Recordings of traditional Chinese music held by the Music Research Institute (MRI) of the Chinese Academy of Arts in Being will soon be digitally available. The collections which have has been included in UNESCO's Memory of the World Register in 1997, contain unique field recordings from the 1950s onward, which are in frequent demand.

The Music Research Institute is the most important institution of its kind in China collecting and studying Chinese traditional music. Its archives holds 40,000 gramophone records and a collection of several thousand tapes with 7,000 hours' traditional music recordings collected from different nationalities all over the country.

The project that is mainly funded by UNESCO will follow the principles of IASA TC-03 (International Association of Sound and Audiovisual Archives, Standards, Recommended Practices and Strategies: The Safeguarding of the Audio Heritage: Ethics, Principles, and Preservation Strategy ). Experts from the Austrian Research Sound Archives (Phonogrammarchiv), a similarly structured research sound archive that has gained considerable experience in digital archiving over the past years will provide technical assistance.

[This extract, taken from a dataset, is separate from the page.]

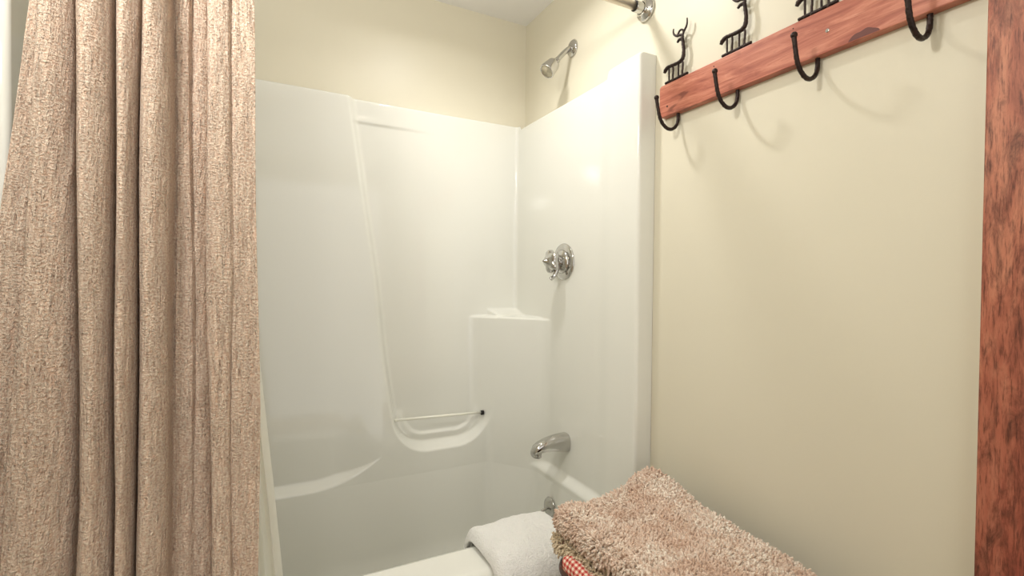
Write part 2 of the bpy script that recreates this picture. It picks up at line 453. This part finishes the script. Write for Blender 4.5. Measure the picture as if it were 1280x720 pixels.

The project includes the purchase and installation of equipment, the digitization itself and the creation of a website that will provide access to the digitised collections. Basic equipment will include a stand-alone, high quality analogue-to-digital converter and a PC with a high clock frequency and adequate amount of memory to serve as the digital audio workstation. For intermediary storage of the digitised signals a SCSI hard disk of highest available storage capacity will be used.

The digitised sound recordings will be permanently stored on tapes, recorded on an external HP SureStore 230 Ultrium drive. Two parallel tapes of all material will be produced to be stored in different locations. User copies for the Library as well as for the MRI will be burned on audio or data CDs and transferred conventionally to the MRI, before fast network connections become available.